* **What to do**
Output, please, exactly those lines of the listing that come before the line with "mb.tube(pts, .022, 5);", along with that line itself.
Begin Data block
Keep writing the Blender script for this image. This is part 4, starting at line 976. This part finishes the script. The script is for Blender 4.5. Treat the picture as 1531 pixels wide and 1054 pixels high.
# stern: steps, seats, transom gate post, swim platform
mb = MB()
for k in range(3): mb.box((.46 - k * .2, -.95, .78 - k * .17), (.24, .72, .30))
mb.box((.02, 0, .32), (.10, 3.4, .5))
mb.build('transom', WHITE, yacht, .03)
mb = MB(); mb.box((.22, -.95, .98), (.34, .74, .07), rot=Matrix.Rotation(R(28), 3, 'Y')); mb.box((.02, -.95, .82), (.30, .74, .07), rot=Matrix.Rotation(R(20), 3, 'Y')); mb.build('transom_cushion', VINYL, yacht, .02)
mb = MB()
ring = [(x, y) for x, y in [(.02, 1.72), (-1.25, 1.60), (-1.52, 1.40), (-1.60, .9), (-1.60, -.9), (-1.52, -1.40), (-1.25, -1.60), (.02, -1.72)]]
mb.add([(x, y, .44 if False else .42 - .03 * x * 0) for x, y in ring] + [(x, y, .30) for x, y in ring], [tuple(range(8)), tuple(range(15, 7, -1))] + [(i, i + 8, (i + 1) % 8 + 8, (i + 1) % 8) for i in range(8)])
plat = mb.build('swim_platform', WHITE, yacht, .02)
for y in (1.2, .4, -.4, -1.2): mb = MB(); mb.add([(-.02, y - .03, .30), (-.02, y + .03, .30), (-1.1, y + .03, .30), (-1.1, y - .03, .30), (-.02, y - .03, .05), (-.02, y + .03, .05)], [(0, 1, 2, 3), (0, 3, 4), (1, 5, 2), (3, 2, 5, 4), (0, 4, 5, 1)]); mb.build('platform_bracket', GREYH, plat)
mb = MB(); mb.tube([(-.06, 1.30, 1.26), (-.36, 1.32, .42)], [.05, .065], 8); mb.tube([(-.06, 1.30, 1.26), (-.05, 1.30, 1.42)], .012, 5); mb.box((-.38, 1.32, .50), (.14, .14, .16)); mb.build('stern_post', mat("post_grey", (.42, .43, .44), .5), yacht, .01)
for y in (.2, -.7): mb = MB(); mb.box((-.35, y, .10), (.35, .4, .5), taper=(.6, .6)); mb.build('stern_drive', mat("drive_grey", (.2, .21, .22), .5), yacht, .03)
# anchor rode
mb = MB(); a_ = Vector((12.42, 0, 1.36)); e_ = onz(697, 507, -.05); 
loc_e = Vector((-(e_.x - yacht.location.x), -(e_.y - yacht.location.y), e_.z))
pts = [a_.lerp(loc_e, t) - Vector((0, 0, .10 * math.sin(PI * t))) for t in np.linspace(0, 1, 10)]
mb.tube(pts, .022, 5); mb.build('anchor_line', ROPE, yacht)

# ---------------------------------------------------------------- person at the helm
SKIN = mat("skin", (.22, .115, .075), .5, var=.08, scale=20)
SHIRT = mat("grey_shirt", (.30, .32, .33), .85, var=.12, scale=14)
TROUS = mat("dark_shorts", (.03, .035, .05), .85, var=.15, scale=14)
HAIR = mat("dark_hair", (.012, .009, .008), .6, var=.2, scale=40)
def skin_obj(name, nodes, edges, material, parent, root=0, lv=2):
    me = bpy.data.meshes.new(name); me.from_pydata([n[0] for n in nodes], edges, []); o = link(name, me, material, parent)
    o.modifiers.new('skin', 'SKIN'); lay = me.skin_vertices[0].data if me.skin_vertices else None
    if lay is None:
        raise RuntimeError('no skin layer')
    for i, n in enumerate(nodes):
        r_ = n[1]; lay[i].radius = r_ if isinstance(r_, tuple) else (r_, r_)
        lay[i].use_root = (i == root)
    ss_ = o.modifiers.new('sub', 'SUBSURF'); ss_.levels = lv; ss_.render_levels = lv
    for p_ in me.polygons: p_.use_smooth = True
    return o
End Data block
* **Task output**
Keep writing the Blender script for this image. This is part 4, starting at line 976. This part finishes the script. The script is for Blender 4.5. Treat the picture as 1531 pixels wide and 1054 pixels high.
# stern: steps, seats, transom gate post, swim platform
mb = MB()
for k in range(3): mb.box((.46 - k * .2, -.95, .78 - k * .17), (.24, .72, .30))
mb.box((.02, 0, .32), (.10, 3.4, .5))
mb.build('transom', WHITE, yacht, .03)
mb = MB(); mb.box((.22, -.95, .98), (.34, .74, .07), rot=Matrix.Rotation(R(28), 3, 'Y')); mb.box((.02, -.95, .82), (.30, .74, .07), rot=Matrix.Rotation(R(20), 3, 'Y')); mb.build('transom_cushion', VINYL, yacht, .02)
mb = MB()
ring = [(x, y) for x, y in [(.02, 1.72), (-1.25, 1.60), (-1.52, 1.40), (-1.60, .9), (-1.60, -.9), (-1.52, -1.40), (-1.25, -1.60), (.02, -1.72)]]
mb.add([(x, y, .44 if False else .42 - .03 * x * 0) for x, y in ring] + [(x, y, .30) for x, y in ring], [tuple(range(8)), tuple(range(15, 7, -1))] + [(i, i + 8, (i + 1) % 8 + 8, (i + 1) % 8) for i in range(8)])
plat = mb.build('swim_platform', WHITE, yacht, .02)
for y in (1.2, .4, -.4, -1.2): mb = MB(); mb.add([(-.02, y - .03, .30), (-.02, y + .03, .30), (-1.1, y + .03, .30), (-1.1, y - .03, .30), (-.02, y - .03, .05), (-.02, y + .03, .05)], [(0, 1, 2, 3), (0, 3, 4), (1, 5, 2), (3, 2, 5, 4), (0, 4, 5, 1)]); mb.build('platform_bracket', GREYH, plat)
mb = MB(); mb.tube([(-.06, 1.30, 1.26), (-.36, 1.32, .42)], [.05, .065], 8); mb.tube([(-.06, 1.30, 1.26), (-.05, 1.30, 1.42)], .012, 5); mb.box((-.38, 1.32, .50), (.14, .14, .16)); mb.build('stern_post', mat("post_grey", (.42, .43, .44), .5), yacht, .01)
for y in (.2, -.7): mb = MB(); mb.box((-.35, y, .10), (.35, .4, .5), taper=(.6, .6)); mb.build('stern_drive', mat("drive_grey", (.2, .21, .22), .5), yacht, .03)
# anchor rode
mb = MB(); a_ = Vector((12.42, 0, 1.36)); e_ = onz(697, 507, -.05); 
loc_e = Vector((-(e_.x - yacht.location.x), -(e_.y - yacht.location.y), e_.z))
pts = [a_.lerp(loc_e, t) - Vector((0, 0, .10 * math.sin(PI * t))) for t in np.linspace(0, 1, 10)]
mb.tube(pts, .022, 5); mb.build('anchor_line', ROPE, yacht)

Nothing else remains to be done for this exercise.